I never thought growing up that it mattered which grocery store you went to.  I just followed my mom through our regular shops.  I remember I had favorite things about each one, but it had more to do with which toys were on display and whether or not they had cool lighting or bulk candy.

There's a WalMart 6 minutes up the road from our current house that sells Daisy sour cream for 11 cents per ounce, and Betty Crocker mac and cheese for 88 cents. There's a Smith's 8 minutes up the road that sells Daisy for 12 cents an ounce and their Betty's mac & cheese is 99 cents.  There's this understanding in America, that if you go to WalMart, you'll pay less, so we put up with longer lines, slightly crappier produce, a higher chance of getting a weird cashier, and... how to put it delicately.... WalMartians.

When we first moved in, I didn't know Smith's was up the road.  I went to our Neighborhood WalMart for a few months.  I figured I'd just have to deal with the people who swore on the phone while standing next to me in the aisles. The people who swore right next to me when they reached for something at the deli and apparently saw something that made them swear. The cashiers who started blankly into space while ringing up my zucchini as cucumber and squashing my tomatoes before I had a chance to bag them. I'd drive home wanting to swear. And when I turned into my neighborhood, it seemed like a ghetto.

I missed the entrance to WalMart one day and decided to keep driving up the street to see if there was anything interesting before the road ended in no-man's land. (We live really close to the edge of the city.) "Huh!  How 'bout that- I didn't know there was another store here!"  So I went to Smith's instead, squashing the twinge of guilt my wallet sent me by telling it "Just this once."
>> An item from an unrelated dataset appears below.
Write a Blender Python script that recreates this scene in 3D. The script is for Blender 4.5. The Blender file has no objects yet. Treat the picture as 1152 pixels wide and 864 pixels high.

I got out of my car, noticed no one entering the store was wearing pajamas, and sighed a little wistfully knowing I wouldn't be back after this.  I saw the price tags I was expecting.  And the full dispenser of twisty ties with the produce bags. And the calm, sometimes even friendly demeanor of the people I was shopping with.  I went to check out and they opened a lane for me, explaining that it was against store policy to let more than two people be at a check out line. And my cashier was alert and cordial. And there was someone bagging my stuff!  And they asked if I wanted help out to my CAR! And when I got home, my neighborhood seemed pretty decent.

And you know what I've discovered since then?  Sales.  That 99 cent mac and cheese?  49 cents if you stock up on the right week. Manager Specials. Smith's has these nifty niches throughout the store with beautiful orange stickers on the items.  There are weeks when I don't buy anything that isn't marked down to at least half the original cost.  Today I went to buy Turmeric for some new Indian recipe, and after cringing as I tossed a $3.67 container of the stuff into my cart, I stumbled across an 86 cent one in the manager special area.  This happens ALL the TIME.  I haunt the marked down bread cart every time I go- and just often enough find a bounty of bakery wheat bread loaves for 79 cents.  I clean them out,do a happy dance, and pop them in the freezer when I get home, knowing that by the time we've used them all, there will have been another batch marked down.

Now that I'm familiar with the store, and stocked up well on everything, I'm paying less than I was as a WalMartian, even before I factor in the savings I get from Smith's fuel rewards.  I've been back to WalMart a handful of times since then, to pick up Site-to-Store things like furniture and electronics. But I'm a converted Smith'sonian.